01 de maio de 2009 | N° 15956AlertaVoltar para a edição de hoje

DAVID COIMBRA

  • Os velhos da cidade

    Não estou preparado para a velhice. Cheguei a tal conclusão ao fazer aniversário, dias atrás. Na verdade, chego à mesma conclusão em todos os aniversários, desde os oito anos de idade.

    Bem. Um dia depois de tecer essas reflexões inquietantes, fui viajar e ouvi a seguinte frase do serviço de som do aeroporto:

    – Clientes da melhor idade têm preferência no embarque...

    Que história é essa de melhor idade? Se eles estão na melhor idade, por que o privilégio? Privilégio precisam os que estão na pior idade. Aquela loira de 19 anos que ali vai caminhando sobre duas longas pernas de garça, duas pilastras de carne rija revestidas de pele macia, sem um vinco, sem um naco fosco, pernas de louça reluzente, aquela menina fresca como as manhãs de outono, com sorriso de hortelã e olhar coruscante, ela é que está na pior idade. Ela é que merece privilégios. Por favor!

    Melhor idade. Velhice, digam o nome. Se tudo der certo, se tivermos sorte, todos envelheceremos, inclusive os que não estão preparados para isso, como o degas aqui. Aí, qual é o problema? O sujeito é velho, tudo bem. É novo, tudo bem também. Dizer que o velho está na melhor idade é o mesmo que dizer que ele está na pior idade. Tipo:

    – Como você está decrépito, putrefato, quase morto, como as pessoas olham para você com desdém e as mulheres riem das suas ridículas pretensões amorosas, vamos lhe dar um consolo: vamos fazer todo mundo dizer que você está na melhor idade.

    Um velho não precisa de elogios à sua idade. Precisa é de uma vida digna na velhice. Por exemplo: a cidade em que ele mora não pode lhe ser hostil. Ontem mesmo estive em uma cidade na qual vi velhinhos caminhando pela rua de braços dados, sentados nos bancos de madeira, conversando ao ar livre sem medo. Curitiba. Aqui pertinho, 55 minutos de Sete Meia Sete. Que inveja senti. E não foi inveja branca. Foi inveja corrosiva, amarga. Pensei: esses paranaenses falam pourco e pourta e queriam ser paulistas e constroem uma cidade dessas...

    Invejei-os, sim. Invejei, sobretudo, o Centro de Curitiba.

    O bairro mais importante de qualquer cidade é o Centro. Porque o Centro é de todos, por lá passam os moradores da periferia e os dos condomínios fechados, por lá passa até quem não vive na cidade, como o turista ou o visitante acidental. O Centro de Curitiba é limpo, arejado, organizado, iluminado e seguro.

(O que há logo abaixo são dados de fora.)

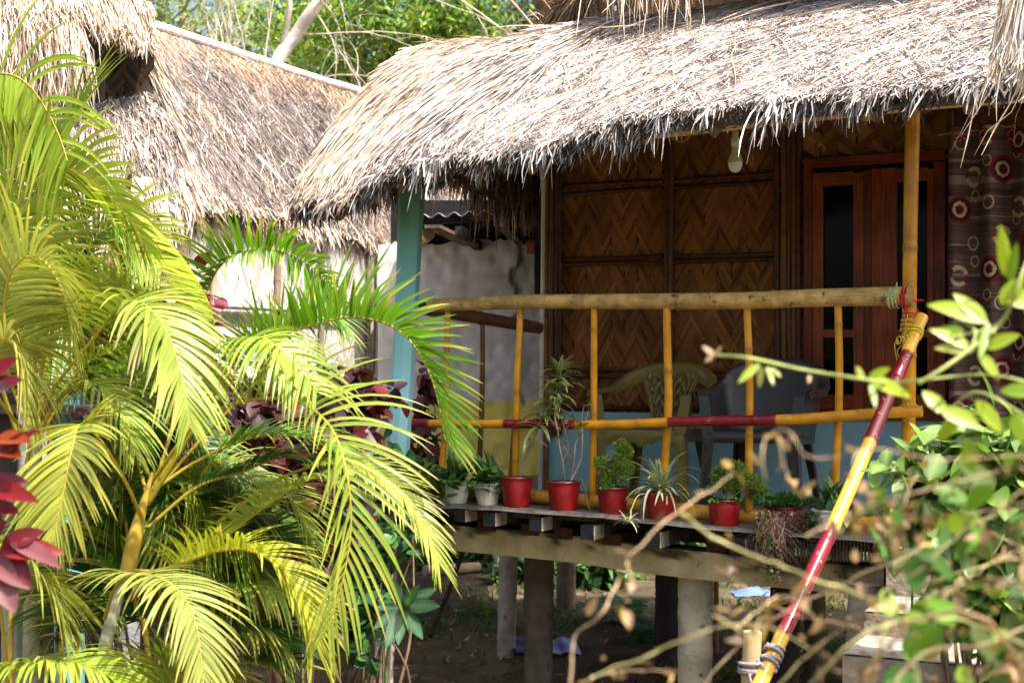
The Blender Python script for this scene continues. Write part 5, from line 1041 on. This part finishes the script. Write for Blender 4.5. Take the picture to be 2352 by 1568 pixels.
n=45; cl=np.array([P(u,v,rv.uniform(1.7,2.05)) for u,v in zip(rv.uniform(1950,2380,n),rv.uniform(1180,1600,n))]); ribbons(m,cl,rdir(n,rv),rdir(n,rv),rv.uniform(.012,.028,n),rv.uniform(.006,.012,n),14,4,'ovate',C=pick(DL,n,rv),fold=.5,wob=12,rng=rv)
m.build('dry_leaves',M_leaf,vn)
m=MB(); n=60; cl=np.array([P(u,v,rv.uniform(1.7,2.3)) for u,v in zip(rv.uniform(2020,2400,n),rv.uniform(1080,1600,n))]); ribbons(m,cl,norm(rv.normal(size=(n,3))+A(0,-.3,-.2)),norm(rv.normal(size=(n,3))*.5+A(1,0,0)),rv.uniform(.045,.075,n),rv.uniform(.022,.034,n),4,6,'ovate',C=pick([(.12,.26,.02),(.22,.34,.03),(.06,.15,.02),(.10,.14,.04)],n,rv),fold=.2,rng=rv); m.build('green_leaves',M_leaf,vn)
gv=thing('green_sprig','bright yellow green leafy sprig hanging close in front at the right edge, out of focus','vine',tuple(P(2300,HOR,2.2)*A(1,1,0)))
m=MB()
for p,wp in [([(1635,815),(1720,822),(1850,850),(1990,872),(2050,880)],3.6),([(2420,520),(2360,600),(2330,680),(2300,740),(2230,800),(2160,850),(2110,880)],4.5),([(2300,740),(2250,760),(2180,775)],3),([(2230,800),(2240,760),(2200,730)],3),([(2420,900),(2330,870),(2250,860),(2140,870),(2050,880)],3),([(2420,1000),(2330,940),(2240,900),(2170,950)],3)]:
    q=resample([P(u,v,2.15+.05*math.sin(u)) for u,v in p],20); tube(m,q,wp/F*2.15,6,(.36,.42,.12))
m.build('stem',M_stem,gv)
m=MB()
for (bu,bv,tu,tv,wp,c) in [(2315,640,2300,520,42,0),(2320,650,2335,560,30,1),(2300,700,2352,640,50,0),(2310,690,2400,690,55,0),(2270,740,2140,690,52,0),(2215,760,2140,765,30,1),(2265,745,2195,675,45,0),(2230,800,2140,755,34,2),(2240,805,2150,800,30,2),(2260,800,2340,770,36,0),(2250,810,2290,870,34,0),(2270,740,2250,820,26,1),
    (1990,872,2090,905,40,0),(1995,870,2045,850,26,0),(2000,880,2010,935,20,1),(1985,872,1965,845,22,2),(1745,835,1700,880,22,0),(1750,840,1745,890,16,3),(1762,842,1775,885,14,3),(1770,845,1790,870,14,3),(2170,950,2120,900,44,0),(2200,960,2160,1010,40,0),(2240,920,2300,990,46,0),(2330,940,2352,1020,50,1),(2160,940,2250,980,48,0),(2380,900,2300,900,44,1),(1640,815,1612,800,16,4),(1640,815,1625,835,14,4),(1640,815,1660,800,12,4),(1860,860,1858,885,10,4)]:
    a=P(bu,bv,2.15); e=P(tu,tv,2.15+RNG.uniform(-.03,.03)); d=e-a; L_=np.linalg.norm(d); c=[(.34,.46,.02),(.22,.36,.02),(.50,.55,.10),(.62,.66,.22),(.5,.33,.2)][c]
    ribbons(m,[a],d+Z(.006),norm(np.cross(d,A(.1,-1,.35))),L_*1.05,wp*.85/F*2.15,4,8,'ovate',C=[c],Cmid=np.array(c)*.8,fold=.2)
m.build('foliage',M_palm,gv)

# ================================================================ TREES BEHIND
def tree(label,base,trunk_pts,r,blobs,n,Ls,Cs,seed,name='broadleaf_tree',bark=(.36,.31,.25),dens=1.,twigs=True):
    t=thing(name,label,'tree',tuple(base),'trees behind the thatched roofs'); rg=np.random.default_rng(seed); m=MB(); tp=resample([P(*q) for q in trunk_pts],24); tube(m,tp,np.linspace(r,r*.45,24),12,bark)
    pos=[];B=np.array([b for b in blobs],float); 
    for (u,v,Y,ru,rv_,w_) in blobs:
        c=P(u,v,Y); s=Y/F; a=tp[rg.integers(10,24)]; q=resample([a,(a+c)/2+rg.normal(size=3)*.25,c],12); tube(m,q,np.linspace(r*.35,.02,12),7,bark)
        for _ in range(4):
            e=c+rg.normal(size=3)*A(ru*s,ru*s,rv_*s)*.6; tube(m,resample([q[9],(q[9]+e)/2+rg.normal(size=3)*.1,e],7),np.linspace(.022,.007,7),5,bark)
        k=int(n*w_*dens); nc=max(4,k//38); cc=c+norm(rg.normal(size=(nc,3)))*rg.uniform(.25,1,(nc,1))**.5*A(ru*s,ru*s*.9,rv_*s)
        cid=rg.integers(0,nc,k); sh=rg.uniform(.10,.26)
        p=cc[cid]+rg.normal(size=(k,3))*A(sh,sh,sh*.7); cl=pick(Cs,nc,rg,.15)[cid]*(1+rg.normal(size=(k,1))*.15)
        D=norm(rg.normal(size=(k,3))*.7+A(0,0,-.5)); S=norm(np.cross(D,rdir(k,rg))); pos.append((p,D,S,rg.uniform(*Ls,k),cl))
    m.build('trunk',M_bark,t)
    m=MB()
    for p,D,S,L_,cl in pos: ribbons(m,p,D,S,L_,L_*.42,2,2,'ovate',C=cl,fold=.12,rng=rg)
    m.build('crown',M_leafd,t); return t
LG=[(.26,.40,.06),(.42,.54,.07),(.16,.30,.06),(.09,.19,.05),(.50,.56,.10),(.10,.20,.06),(.20,.33,.06)]; DG2=[(.05,.11,.03),(.08,.16,.035),(.035,.08,.03),(.12,.20,.04)]
tree('dense broadleaf tree with sunlit yellow green crown above the valley between the roofs',P(900,HOR,18)*A(1,1,0),[(860,1150,18),(850,500,18),(870,200,18),(880,0,18)],.22,
  [(800,90,17,120,90,1.2),(900,30,16.5,120,70,1.1),(1010,60,17,100,80,1.1),(1060,20,16.5,70,70,.8),(960,150,17.5,90,60,.8),(700,20,17.5,110,80,.8),(790,170,18,80,50,.6),(880,-90,17,180,80,.9),(1050,-80,17,120,70,.6),(690,130,18.5,60,60,.5),(1080,100,17.3,50,60,.5),(850,200,18.5,110,50,.6)],1500,(.07,.13),LG,501)
tree('pale leaved slender tree with open crown behind the hut ridge at upper left',P(420,HOR,19)*A(1,1,0),[(450,1100,19),(440,400,19),(430,120,19),(420,0,19)],.15,
  [(330,20,18.5,70,50,.5),(430,40,18.5,90,55,.8),(520,70,18.5,70,55,.6),(590,20,19,60,60,.6),(600,120,19,50,60,.5),(480,110,19,70,40,.45),(390,-60,18.5,160,50,.6),(640,60,18.8,50,80,.5)],650,(.07,.12),[(.26,.38,.10),(.34,.44,.12),(.18,.30,.08),(.40,.44,.14)],502)
tree('hazy dark green tree farther back behind the gable of the main roof',P(1240,HOR,30)*A(1,1,0),[(1240,1000,30),(1235,300,30),(1230,60,30)],.3,
  [(1190,40,29,80,60,1.),(1270,10,29,80,60,1.),(1160,90,30,50,40,.6),(1250,80,30,90,40,.8),(1330,-20,29,80,60,.8),(1210,-70,29,120,60,.7)],900,(.12,.2),[(.13,.19,.10),(.17,.24,.12),(.10,.15,.09),(.22,.28,.14)],503)
# bare leaning tree
bt_=thing('bare_tree','leaning pale grey tree trunk with leafless drooping twigs behind the ridge','tree',tuple(P(560,HOR,14.5)*A(1,1,0)))
m=MB(); q=resample([P(480,1150,14.6),P(560,420,14.5),P(625,170,14.4),(P(680,80,14.4)),P(725,15,14.3),P(775,-40,14.3),P(850,-90,14.2)],40); tube(m,q,np.r_[np.linspace(.13,.085,24),np.linspace(.085,.05,16)],14,(.66,.61,.53)); tb=[q[28],q[32],q[34],q[36],q[38],q[39]]
tube(m,resample([q[30],P(665,20,14.3),P(660,-30,14.3)],8),.03,8,(.50,.45,.38)); m.build('trunk',M_bark,bt_)
m=MB(); rt=np.random.default_rng(8)
def twig(mb,p0,d,L_,r,depth,droop):
    n=9; q=[p0]; d=norm(d)
    for i in range(n): d=norm(d+Z(-droop)*.12+rt.normal(size=3)*.10); q.append(q[-1]+d*L_/n)
    tube(mb,q,np.linspace(r,r*.35,n+1),5,np.array((.58,.52,.40))*rt.uniform(.7,1.2),cap=False)
    if depth>0:
        for i in rt.integers(2,n,4): twig(mb,q[i],d+rt.normal(size=3)*.55,L_*rt.uniform(.35,.6),r*.5,depth-1,droop)
for k in range(9): twig(m,tb[k%6],A(rt.uniform(.2,1.1),rt.uniform(-.4,.3),rt.uniform(-.5,.5)),rt.uniform(1.0,1.9),.010,2,rt.uniform(.2,.9))
for k in range(2): twig(m,P(920+k*90,-40,14.2),A(1,0,-.5),1.5,.010,2,.3)
tube(m,resample([P(1118,-60,13.5),P(1190,20,13.5),P(1240,80,13.5),P(1262,108,13.5)],8),.012,5,(.4,.35,.25))
m.build('twig',M_bark,bt_)
sb_=thing('bare_sapling','cluster of upright leafless saplings rising behind the hut ridge','sapling',tuple(P(520,HOR,15.5)*A(1,1,0)))
m=MB()
for k in range(7):
    u0=rt.uniform(440,640); b=P(520+(u0-520)*.5,1100,15.5); e=P(u0+rt.uniform(-60,40),-80+rt.uniform(0,90),15.5); q=resample([b*A(1,1,0),P(u0,260,15.5),e],20); tube(m,q,np.linspace(.022,.006,20),6,np.array((.62,.58,.48))*rt.uniform(.8,1.1))
    for i in (12,14,15,16,17,18): twig(m,q[i],A(rt.uniform(-.5,.5),0,1),rt.uniform(.4,.9),.008,1,-.05)
m.build('stem',M_bark,sb_)

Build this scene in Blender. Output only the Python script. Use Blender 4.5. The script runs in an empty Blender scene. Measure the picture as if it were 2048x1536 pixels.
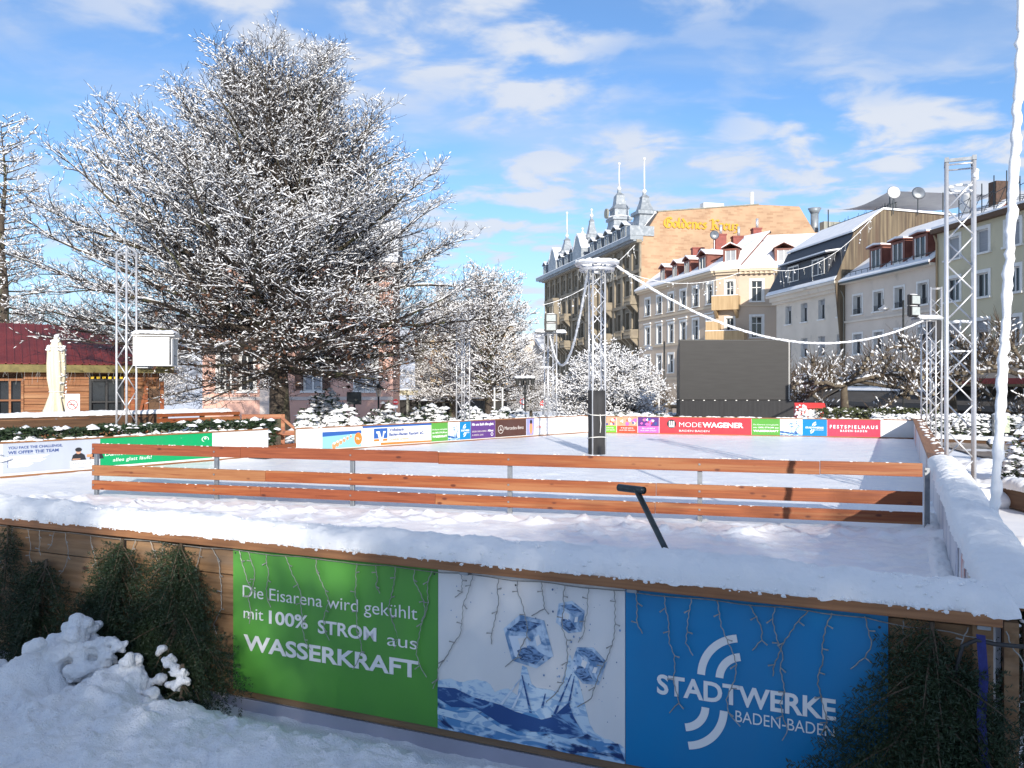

As pessoas convivem no Centro de Curitiba. De dia, circulam entre lojas e repartições públicas; à noite, riem nos bares, cafés e restaurantes, e arrastam os sapatos pelas calçadas irrepreensíveis.

    Em Porto Alegre, diz-se que o calçadão é um atraso, que uma cidade não pode prescindir do automóvel, como o corpo humano não prescinde do sangue a circular pelas veias. Mas em Curitiba o calçadão funciona, é um espaço civilizado de encontro, todos estão lá, crianças, adultos e o pessoal da melhor idade.

    O Centro de Porto Alegre é até mais bonito do que o de Curitiba. O traçado sinuoso das ruas, a arquitetura irregular dos prédios, o que há de torto em Porto Alegre a transforma numa cidade mais autêntica do que Curitiba. É uma cidade com história, Porto Alegre. As marcas da vida nem sempre fácil estão em cada uma das suas velhas paredes, das suas esquinas escuras. Mas Porto Alegre relegou seu Centro. Abandonou-o. Quem tem coragem de circular à noite pelo Centro de Porto Alegre? Eis aí a medida. A prova definitiva. Quando o porto-alegrense voltar para o Centro, a cidade estará redimida. Todo porto-alegrense. O rico, o pobre, o remediado e, principalmente, o velho. Quando o velho retomar o Centro, Porto Alegre estará, enfim, desfrutando a sua melhor idade.